Se resquebraja en la renegociación del Acuerdo el pretendido liderazgo de Uribe entre los promotores del No; pero el senador cuenta con ellos para una propuesta de largo aliento. Conforme se difunden las reformas de calado liberal y democrático que aquel incorpora, afina él su programa de sabor feudal, en torno al cual aspira a reagrupar las derechas para disputarse el poder en 2018. (No serán de gran calado las coincidencias registradas en sesión con el Gobierno el pasado sábado). Celosos de su propio protagonismo en la hora, Martha Lucía Ramírez, Pastrana, los evangélicos, Ordóñez han marcado en sus encuentros con el Ejecutivo distancia frente a Uribe. Acaso teman, por contera, terminar mimetizados con el extremista que, por salvar el pellejo, pueda reavivar la guerra. Y no sabrían estos cómo responder después ante la historia. Pero una cosa es la clavija, más apretada o más blanda, que calibre sanciones y condiciones de participación política para las Farc, y muy otra, el modelo de país interpelado por la propuesta de La Habana.

Así respetara el nuevo acuerdo los pilares de las reformas rural y política, no cejará el uribismo en batirse por la contrarreforma agraria y los privilegios del estamento terrateniente, hoy engrosado con paramilitares y su brazo político y empresarial en el Congreso y el poder local. Para todos ellos reclama impunidad. Títulos en regla para las tierras arrebatadas al campesino o usurpadas al Estado. Condescendencia de la justicia con uniformados sindicados de atrocidades, antes que puedan cantar. Que le teme Uribe a la verdad como a su propia sombra; por eso quiere eliminar el capítulo de justicia, corazón del acuerdo de La Habana.

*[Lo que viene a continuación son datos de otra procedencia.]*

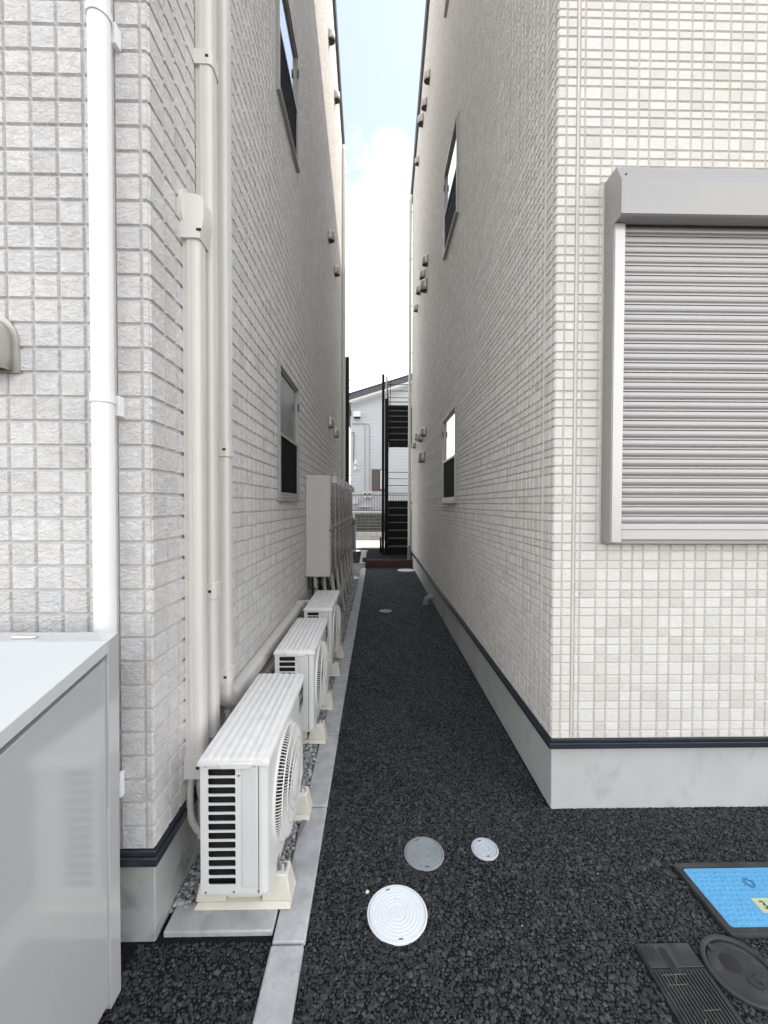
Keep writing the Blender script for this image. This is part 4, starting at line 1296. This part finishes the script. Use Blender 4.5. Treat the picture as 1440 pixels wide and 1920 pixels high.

Este propone formalizar la propiedad, expropiar los predios robados o adquiridos bajo presión violenta y devolverlos a sus dueños, declararles a narcos extinción de dominio y rescatar los baldíos tomados por asalto. Pero Uribe va por titulárselos a “ocupantes de buena fe” y legalizar a segundos “ocupantes de buena fe” en tierras adquiridas con sangre. Más aún, apunta contra la legislación vigente, que rige desde mucho antes del acuerdo con las Farc. Quiere tumbar la ley de baldíos; revertir la de restitución de tierras; desconceptuar la extinción de dominio por burla a la ecología, y la expropiación administrativa por razones de utilidad pública o interés social. Sus proyectos de recuperación de baldíos y antirrestitución denuncian nostalgias de algún señorío de zurriago y motosierra.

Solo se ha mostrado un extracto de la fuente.